At the Tel Aviv club, there are a number of players for whom English is not a first language, reports Cohen.

“We have a lot of younger players at the club which is unusual in the Scrabble scene,” says Cohen, the director and founder of the Tel Aviv Scrabble club. “We attract people from their mid-20s to eighties. Everyone, including the non-English speakers, likes the game and its social aspects.”

The game itself was conceived in 1931 by an out-of-work American architect named Alfred Mosher Butts. Today, the game has annual sales of two million sets in North America, according to the National Scrabble Association (US and Canada). There are some 200 clubs found throughout Canada and the US. There are about 1,000 clubs worldwide. The game has been translated into Hebrew, German, Italian, Spanish, French and Braille. English is the language used by serious players and in tournaments.

“Scrabble refreshes my English and is intellectually stimulating,” said David Ginsberg, a businessman who attends the Modi’in club. “More importantly, it’s social and it’s fun.”

“It’s one of the easiest games to learn how to play. If you’re not into games, forget about Scrabble. But if you want a social game – no matter how bad you are, you’re always good enough to play,” Cohen told ISRAEL21c. “There’s mingling, you always play different people, and it’s extremely good for thinking.”

In a politically charged country like Israel, one would expect political opinions to feature. But players leave their opinions outside. “The most divisive problem we have is not right vs. left, Arabs vs. Jews, Sephardi vs. Ashkenazi or religious vs. secular, but pro- and anti-air conditioner,” the Jerusalem club’s web site declares.

There are several thousand people in the world who compete in English-language Scrabble tournaments around the globe.

Cohen, who recently returned from the World Championships in London, is one of these word whizzes. The best seven-letter word he ever laid down on the board was ‘quixotic’. His favorite word is ‘quincunx’. There are 120,000 words in the official Scrabble (international) dictionary. Cohen says he probably knows how to spell about half of them, while he most likely knows only a quarter of their meanings. One of the little known facts about Scrabble players is that definitions are secondary: this is a tactical game of mental computation.
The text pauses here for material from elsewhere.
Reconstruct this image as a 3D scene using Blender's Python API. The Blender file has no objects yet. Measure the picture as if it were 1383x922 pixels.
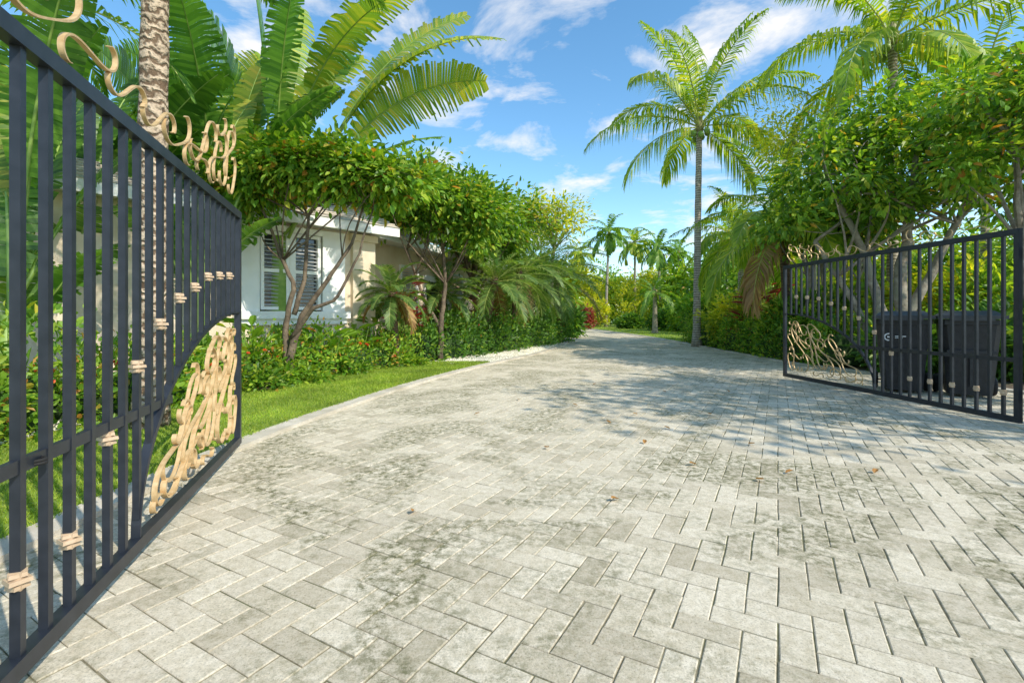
import bpy, math, numpy as np
R=math.radians; PI=math.pi
rng=np.random.default_rng(7)
SC=bpy.context.scene; COL=SC.collection
F=640.; HZ=425.; CX=691.; CH=1.2
def WX(px,Y): return (px-CX)/F*Y
def ZZ(py,Y): return CH+(HZ-py)/F*Y
# ------------------------------------------------------------------ mesh helpers
def nrm(v): return v/np.maximum(np.linalg.norm(v,axis=-1,keepdims=True),1e-9)
class MB:
    def __init__(s): s.V=[];s.Q=[];s.T=[];s.n=0
    def add(s,V,Q=None,T=None):
        V=np.asarray(V,float).reshape(-1,3); s.V.append(V)
        if Q is not None and len(Q): s.Q.append(np.asarray(Q,int).reshape(-1,4)+s.n)
        if T is not None and len(T): s.T.append(np.asarray(T,int).reshape(-1,3)+s.n)
        s.n+=len(V)
    def box(s,c,d,rz=0,rx=0,taper=1):
        x,y,z=d[0]/2,d[1]/2,d[2]/2
        v=np.array([[-x,-y,-z],[x,-y,-z],[x,y,-z],[-x,y,-z],[-x*taper,-y*taper,z],[x*taper,-y*taper,z],[x*taper,y*taper,z],[-x*taper,y*taper,z]])
        if rx:
            a,b=math.cos(rx),math.sin(rx); v=v@np.array([[1,0,0],[0,a,b],[0,-b,a]])
        if rz:
            a,b=math.cos(rz),math.sin(rz); v=v@np.array([[a,b,0],[-b,a,0],[0,0,1]])
        s.add(v+np.array(c),[[0,3,2,1],[4,5,6,7],[0,1,5,4],[1,2,6,5],[2,3,7,6],[3,0,4,7]])
    def tube(s,P,r,k=8,cap=True):
        P=np.asarray(P,float); n=len(P); r=np.broadcast_to(np.asarray(r,float),(n,))
        T=nrm(np.gradient(P,axis=0)); ref=np.array([0,0,1.]) if abs(T[:,2]).mean()<.8 else np.array([1.,0,0])
        A=nrm(np.cross(T,ref)); B=np.cross(T,A)
        an=np.linspace(0,2*PI,k,endpoint=False)
        V=P[:,None]+r[:,None,None]*(np.cos(an)[None,:,None]*A[:,None]+np.sin(an)[None,:,None]*B[:,None])
        i=np.arange(n-1)[:,None]*k; j=np.arange(k)[None]; j2=(j+1)%k
        Q=np.stack([i+j,i+j2,i+k+j2,i+k+j],-1).reshape(-1,4)
        V=V.reshape(-1,3); Tt=[]
        if cap:
            V=np.vstack([V,P[:1],P[-1:]]); m=n*k
            for a in range(k):
                Tt.append([m,(a+1)%k,a]); Tt.append([m+1,(n-1)*k+a,(n-1)*k+(a+1)%k])
        s.add(V,Q,Tt)
    def lathe(s,c,prof,k=12,axis='z',off=0):
        prof=np.asarray(prof,float); n=len(prof); an=np.linspace(0,2*PI,k,endpoint=False)+off
        V=np.stack([prof[:,0:1]*np.cos(an),prof[:,0:1]*np.sin(an),np.repeat(prof[:,1:2],k,1)],-1).reshape(-1,3)
        if axis=='x': V=V[:,[2,0,1]]
        if axis=='y': V=V[:,[0,2,1]]
        i=np.arange(n-1)[:,None]*k; j=np.arange(k)[None]; j2=(j+1)%k
        s.add(V+np.array(c),np.stack([i+j,i+j2,i+k+j2,i+k+j],-1).reshape(-1,4))
    def leaves(s,P,D,N,L,W,bend=.1,fold=.12):
        n=len(P); D=nrm(D); S=nrm(np.cross(D,N)); N=np.cross(S,D)
        L=np.broadcast_to(L,(n,))[:,None]; W=np.broadcast_to(W,(n,))[:,None]
        tip=P+D*L-N*L*bend
        f=N*W*fold
        V=np.stack([P,P+D*L*.32+S*W*.5+f,P+D*L*.72+S*W*.4+f-N*L*bend*.4,tip,P+D*L*.72-S*W*.4+f-N*L*bend*.4,P+D*L*.32-S*W*.5+f],1)
        b=np.arange(n)[:,None]*6
        Q=np.concatenate([b+np.array([[0,1,2,3]]),b+np.array([[0,3,4,5]])])
        s.add(V.reshape(-1,3),Q)
    def build(s,name,mat,parent=None,smooth=False,loc=None):
        V=np.concatenate(s.V); me=bpy.data.meshes.new(name)
        Q=np.concatenate(s.Q) if s.Q else np.zeros((0,4),int); T=np.concatenate(s.T) if s.T else np.zeros((0,3),int)
        me.vertices.add(len(V)); me.vertices.foreach_set('co',V.astype(np.float32).ravel())
        lo=np.concatenate([Q.ravel(),T.ravel()]); me.loops.add(len(lo)); me.loops.foreach_set('vertex_index',lo.astype(np.int32))
        st=np.concatenate([np.arange(len(Q))*4,len(Q)*4+np.arange(len(T))*3]); me.polygons.add(len(st))
        me.polygons.foreach_set('loop_start',st.astype(np.int32))
        me.update(calc_edges=True)
        me.polygons.foreach_set('use_smooth',np.full(len(st),bool(smooth)))
        me.materials.append(mat)
        o=bpy.data.objects.new(name,me); COL.objects.link(o)
        if parent is not None: o.parent=parent
        if loc is not None: o.location=loc
        return o
def tag(o,label,cat,group=None,kind=None):
    o['label']=label;o['category']=cat
    if group:o['group']=group
    if kind:o['kind']=kind
    return o
def thing(name,label,cat,loc=(0,0,0),rz=0,group=None):
    o=bpy.data.objects.new(name,None);COL.objects.link(o);o.location=loc;o.rotation_euler=(0,0,rz)
    o.empty_display_size=.1
    return tag(o,label,cat,group)
def struct(o,label,cat='ground'): o['kind']='structure';o['label']=label;o['category']=cat;return o
def rv(n): return nrm(rng.normal(size=(n,3)))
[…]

“It’s not what you know, it’s which high probability words you know,” says Cohen.
Some other words to help you get an edge on your opponent include ‘qat’ (evergreen shrub), ‘cwm’ (steep-walled basin), ‘jiao’ (currency), and ‘xi’ (letter of the Greek alphabet).

Cohen hosts a website for his club and posts on a weekly basis the seven-letter words (called ‘bingos’) played by members.

“There’s not really an aim to the club, we just love the game and get together to play,” sums up Cohen, who started playing Scrabble at the age of nine with his grandmother. “My personal aim is to discover more players and have them progress to an international level of play. We have very good players here, though level-wise our players are not among the strongest in the world.”

From beginners to experts, Israel’s Scrabblers have proven that one doesn’t need English as a first language to meet and share appreciation for a game played by millions around the world.